(A) It is unlawful for any person to place, deposit or permit to be deposited in any unsanitary manner on public or private property, any human or animal excrement, garbage or other objectionable waste.
(B) It is unlawful to discharge to any natural outlet, any sewage or other polluted waters except where suitable treatment has been provided in accordance with subsequent provisions of this section.
(C) Except as hereinafter provided, it is unlawful to construct or maintain any privy, privy vault, cesspool or other facility intended or used for the disposal of wastewater.
(D) The owner of all houses, buildings or properties used for human occupancy, employment, recreation or other purposes, abutting on any street, alley or right-of-way in which there is now located or may in the future be located a public sanitary or combined sewer of the city, is hereby required at the owner’s expense to install suitable toilet facilities therein, and to connect the facilities directly with the proper public sewer within 60 days after date of official notice to do so, provided that the public sewer is within 200 feet of the property line.

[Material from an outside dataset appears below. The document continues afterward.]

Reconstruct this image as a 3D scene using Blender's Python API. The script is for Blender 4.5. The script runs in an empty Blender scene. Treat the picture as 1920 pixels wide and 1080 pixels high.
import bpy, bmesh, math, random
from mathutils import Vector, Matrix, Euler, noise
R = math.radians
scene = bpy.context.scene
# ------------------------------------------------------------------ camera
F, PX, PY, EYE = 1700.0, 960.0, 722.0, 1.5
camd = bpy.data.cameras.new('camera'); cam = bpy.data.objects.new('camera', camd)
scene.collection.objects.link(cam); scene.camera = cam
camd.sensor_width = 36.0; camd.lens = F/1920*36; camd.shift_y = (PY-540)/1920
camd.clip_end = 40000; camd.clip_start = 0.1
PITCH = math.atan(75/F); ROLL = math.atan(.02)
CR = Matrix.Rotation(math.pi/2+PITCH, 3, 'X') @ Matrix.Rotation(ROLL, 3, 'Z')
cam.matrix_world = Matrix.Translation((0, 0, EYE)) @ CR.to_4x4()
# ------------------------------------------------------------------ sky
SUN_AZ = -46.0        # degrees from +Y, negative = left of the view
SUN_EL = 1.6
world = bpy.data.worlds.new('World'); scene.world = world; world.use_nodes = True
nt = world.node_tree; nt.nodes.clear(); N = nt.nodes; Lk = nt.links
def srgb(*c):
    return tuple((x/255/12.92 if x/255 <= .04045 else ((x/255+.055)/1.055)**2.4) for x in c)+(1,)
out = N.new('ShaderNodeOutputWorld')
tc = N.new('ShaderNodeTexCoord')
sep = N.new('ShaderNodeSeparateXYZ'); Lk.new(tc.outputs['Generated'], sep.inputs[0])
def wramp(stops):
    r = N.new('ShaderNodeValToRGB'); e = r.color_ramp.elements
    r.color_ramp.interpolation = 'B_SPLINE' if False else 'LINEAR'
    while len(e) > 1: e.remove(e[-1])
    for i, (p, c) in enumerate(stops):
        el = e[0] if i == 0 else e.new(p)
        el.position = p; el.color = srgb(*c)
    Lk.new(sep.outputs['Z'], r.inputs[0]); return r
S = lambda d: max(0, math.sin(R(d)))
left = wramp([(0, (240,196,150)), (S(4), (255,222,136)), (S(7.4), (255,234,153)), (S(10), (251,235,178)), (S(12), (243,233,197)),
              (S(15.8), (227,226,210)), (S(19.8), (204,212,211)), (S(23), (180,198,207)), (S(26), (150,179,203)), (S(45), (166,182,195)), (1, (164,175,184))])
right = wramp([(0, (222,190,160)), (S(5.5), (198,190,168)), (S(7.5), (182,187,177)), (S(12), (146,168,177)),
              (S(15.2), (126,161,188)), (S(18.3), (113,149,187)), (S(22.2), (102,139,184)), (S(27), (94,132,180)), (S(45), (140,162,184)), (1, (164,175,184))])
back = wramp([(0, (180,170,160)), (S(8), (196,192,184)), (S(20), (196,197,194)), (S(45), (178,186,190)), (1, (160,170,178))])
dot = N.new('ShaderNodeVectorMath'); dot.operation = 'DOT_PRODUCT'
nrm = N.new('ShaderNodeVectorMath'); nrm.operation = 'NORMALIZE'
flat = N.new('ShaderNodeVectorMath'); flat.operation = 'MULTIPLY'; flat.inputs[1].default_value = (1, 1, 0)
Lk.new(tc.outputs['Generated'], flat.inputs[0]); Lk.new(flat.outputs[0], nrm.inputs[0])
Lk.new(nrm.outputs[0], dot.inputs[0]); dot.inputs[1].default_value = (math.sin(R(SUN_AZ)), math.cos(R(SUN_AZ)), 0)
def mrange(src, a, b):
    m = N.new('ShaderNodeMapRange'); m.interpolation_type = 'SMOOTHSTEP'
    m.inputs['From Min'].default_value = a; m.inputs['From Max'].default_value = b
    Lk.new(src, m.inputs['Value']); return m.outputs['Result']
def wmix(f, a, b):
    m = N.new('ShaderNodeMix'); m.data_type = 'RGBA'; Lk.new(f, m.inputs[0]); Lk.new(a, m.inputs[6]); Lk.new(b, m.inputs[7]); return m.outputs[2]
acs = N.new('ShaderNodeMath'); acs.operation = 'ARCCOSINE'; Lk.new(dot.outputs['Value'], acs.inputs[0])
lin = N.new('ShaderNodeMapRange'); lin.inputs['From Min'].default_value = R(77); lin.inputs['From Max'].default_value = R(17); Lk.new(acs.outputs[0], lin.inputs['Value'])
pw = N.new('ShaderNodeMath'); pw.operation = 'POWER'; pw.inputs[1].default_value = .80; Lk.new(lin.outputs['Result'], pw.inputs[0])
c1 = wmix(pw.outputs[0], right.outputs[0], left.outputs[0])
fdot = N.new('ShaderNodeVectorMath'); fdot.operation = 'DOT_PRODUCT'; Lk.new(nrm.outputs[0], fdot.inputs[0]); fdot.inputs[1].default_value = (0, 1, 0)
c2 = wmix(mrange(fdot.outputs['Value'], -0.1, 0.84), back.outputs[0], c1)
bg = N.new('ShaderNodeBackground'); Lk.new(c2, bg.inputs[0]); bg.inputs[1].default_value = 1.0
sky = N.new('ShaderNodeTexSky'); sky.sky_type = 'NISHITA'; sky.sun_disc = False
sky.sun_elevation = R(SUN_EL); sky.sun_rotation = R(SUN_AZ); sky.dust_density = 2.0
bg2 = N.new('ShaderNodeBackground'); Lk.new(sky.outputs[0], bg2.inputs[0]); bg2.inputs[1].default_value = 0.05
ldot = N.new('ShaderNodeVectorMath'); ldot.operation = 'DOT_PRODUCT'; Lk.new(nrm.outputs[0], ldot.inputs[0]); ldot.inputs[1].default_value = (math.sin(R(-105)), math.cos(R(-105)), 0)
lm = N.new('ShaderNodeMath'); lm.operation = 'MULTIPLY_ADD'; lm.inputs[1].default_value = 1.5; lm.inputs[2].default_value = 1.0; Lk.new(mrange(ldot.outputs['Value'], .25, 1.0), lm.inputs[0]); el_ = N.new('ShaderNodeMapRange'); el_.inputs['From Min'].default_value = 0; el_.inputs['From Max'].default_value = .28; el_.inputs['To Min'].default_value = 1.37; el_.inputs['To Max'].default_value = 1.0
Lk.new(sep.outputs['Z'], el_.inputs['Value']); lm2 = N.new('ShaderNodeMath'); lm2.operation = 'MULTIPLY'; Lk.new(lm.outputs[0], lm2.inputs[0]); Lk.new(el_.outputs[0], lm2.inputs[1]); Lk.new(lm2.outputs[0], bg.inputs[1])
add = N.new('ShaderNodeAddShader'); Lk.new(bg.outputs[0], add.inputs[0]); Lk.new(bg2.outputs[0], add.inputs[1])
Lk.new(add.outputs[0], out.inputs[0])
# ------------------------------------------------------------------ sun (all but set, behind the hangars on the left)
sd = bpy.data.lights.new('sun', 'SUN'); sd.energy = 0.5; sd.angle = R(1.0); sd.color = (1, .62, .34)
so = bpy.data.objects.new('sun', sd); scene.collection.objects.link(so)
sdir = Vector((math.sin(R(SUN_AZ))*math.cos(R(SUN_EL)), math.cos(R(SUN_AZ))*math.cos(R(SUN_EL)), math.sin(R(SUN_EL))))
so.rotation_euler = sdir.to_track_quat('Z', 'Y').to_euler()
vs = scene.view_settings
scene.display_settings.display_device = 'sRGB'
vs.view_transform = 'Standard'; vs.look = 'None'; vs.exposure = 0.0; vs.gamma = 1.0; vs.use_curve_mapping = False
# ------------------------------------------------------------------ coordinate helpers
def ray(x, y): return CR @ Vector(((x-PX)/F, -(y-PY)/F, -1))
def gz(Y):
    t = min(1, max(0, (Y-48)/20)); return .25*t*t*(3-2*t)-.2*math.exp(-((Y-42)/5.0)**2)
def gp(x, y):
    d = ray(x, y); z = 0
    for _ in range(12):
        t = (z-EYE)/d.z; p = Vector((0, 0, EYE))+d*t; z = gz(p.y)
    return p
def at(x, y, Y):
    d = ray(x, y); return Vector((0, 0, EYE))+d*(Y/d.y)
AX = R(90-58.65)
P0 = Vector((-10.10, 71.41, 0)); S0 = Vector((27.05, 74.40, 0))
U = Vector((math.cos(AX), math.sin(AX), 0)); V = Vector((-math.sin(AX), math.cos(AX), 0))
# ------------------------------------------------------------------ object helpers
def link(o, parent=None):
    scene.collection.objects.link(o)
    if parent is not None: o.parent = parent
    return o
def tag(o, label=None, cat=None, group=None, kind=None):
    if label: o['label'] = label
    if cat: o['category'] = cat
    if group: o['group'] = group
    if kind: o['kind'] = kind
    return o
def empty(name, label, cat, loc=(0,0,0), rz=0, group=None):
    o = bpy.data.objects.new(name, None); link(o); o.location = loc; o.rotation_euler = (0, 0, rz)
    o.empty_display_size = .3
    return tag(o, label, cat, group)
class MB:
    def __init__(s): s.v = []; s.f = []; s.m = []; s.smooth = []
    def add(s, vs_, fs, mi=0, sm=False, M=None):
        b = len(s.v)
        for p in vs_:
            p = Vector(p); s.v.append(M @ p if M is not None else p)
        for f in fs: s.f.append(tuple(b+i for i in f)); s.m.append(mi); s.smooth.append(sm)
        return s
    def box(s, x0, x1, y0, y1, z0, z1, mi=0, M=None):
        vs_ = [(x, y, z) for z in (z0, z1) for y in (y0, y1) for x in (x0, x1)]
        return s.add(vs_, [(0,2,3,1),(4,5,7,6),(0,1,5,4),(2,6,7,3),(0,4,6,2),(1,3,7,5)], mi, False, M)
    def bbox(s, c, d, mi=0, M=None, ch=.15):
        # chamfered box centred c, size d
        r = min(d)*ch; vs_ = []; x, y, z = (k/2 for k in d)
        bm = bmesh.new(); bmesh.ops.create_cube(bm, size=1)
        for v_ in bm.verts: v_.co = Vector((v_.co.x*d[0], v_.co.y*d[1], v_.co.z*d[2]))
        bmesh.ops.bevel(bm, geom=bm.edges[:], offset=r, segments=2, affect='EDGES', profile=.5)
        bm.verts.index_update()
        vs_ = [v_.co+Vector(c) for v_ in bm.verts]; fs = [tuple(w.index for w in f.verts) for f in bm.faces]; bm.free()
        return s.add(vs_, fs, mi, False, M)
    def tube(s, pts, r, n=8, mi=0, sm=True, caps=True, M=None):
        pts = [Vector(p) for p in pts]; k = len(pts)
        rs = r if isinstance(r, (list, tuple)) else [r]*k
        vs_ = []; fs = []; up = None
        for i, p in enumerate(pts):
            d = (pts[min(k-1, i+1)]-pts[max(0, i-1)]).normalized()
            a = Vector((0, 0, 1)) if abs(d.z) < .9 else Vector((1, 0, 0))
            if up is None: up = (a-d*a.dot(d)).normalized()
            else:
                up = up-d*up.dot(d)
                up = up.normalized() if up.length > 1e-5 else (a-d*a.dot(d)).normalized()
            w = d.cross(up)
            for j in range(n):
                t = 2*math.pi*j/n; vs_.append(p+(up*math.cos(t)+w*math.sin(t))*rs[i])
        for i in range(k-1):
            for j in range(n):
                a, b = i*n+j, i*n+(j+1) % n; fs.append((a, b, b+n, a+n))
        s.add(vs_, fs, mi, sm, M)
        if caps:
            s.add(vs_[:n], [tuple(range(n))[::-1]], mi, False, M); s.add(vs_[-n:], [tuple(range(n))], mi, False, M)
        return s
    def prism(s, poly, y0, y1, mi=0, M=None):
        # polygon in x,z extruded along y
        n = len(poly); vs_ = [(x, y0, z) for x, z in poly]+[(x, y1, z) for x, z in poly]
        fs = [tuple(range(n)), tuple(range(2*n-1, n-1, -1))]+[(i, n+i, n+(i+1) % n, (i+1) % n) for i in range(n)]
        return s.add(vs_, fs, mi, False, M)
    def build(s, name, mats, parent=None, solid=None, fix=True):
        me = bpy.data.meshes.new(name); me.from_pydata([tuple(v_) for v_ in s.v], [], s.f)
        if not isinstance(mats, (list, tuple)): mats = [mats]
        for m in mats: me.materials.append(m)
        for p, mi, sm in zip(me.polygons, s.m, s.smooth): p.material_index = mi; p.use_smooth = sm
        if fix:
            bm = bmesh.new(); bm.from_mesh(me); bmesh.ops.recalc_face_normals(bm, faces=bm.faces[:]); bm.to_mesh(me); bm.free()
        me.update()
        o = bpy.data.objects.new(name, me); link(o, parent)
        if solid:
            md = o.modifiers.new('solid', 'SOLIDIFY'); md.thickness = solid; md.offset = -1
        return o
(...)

(E) In the event an owner shall fail to connect to a public sewer in compliance with a notice given, the city may undertake to have the connection made and shall assess the cost thereof against the benefitted property. The assessment shall be a lien against the property and, when levied, shall bear interest at a rate determined by the Commission and certified to the County Auditor, to be collected and remitted to the city in the same manner as assessments for local improvements.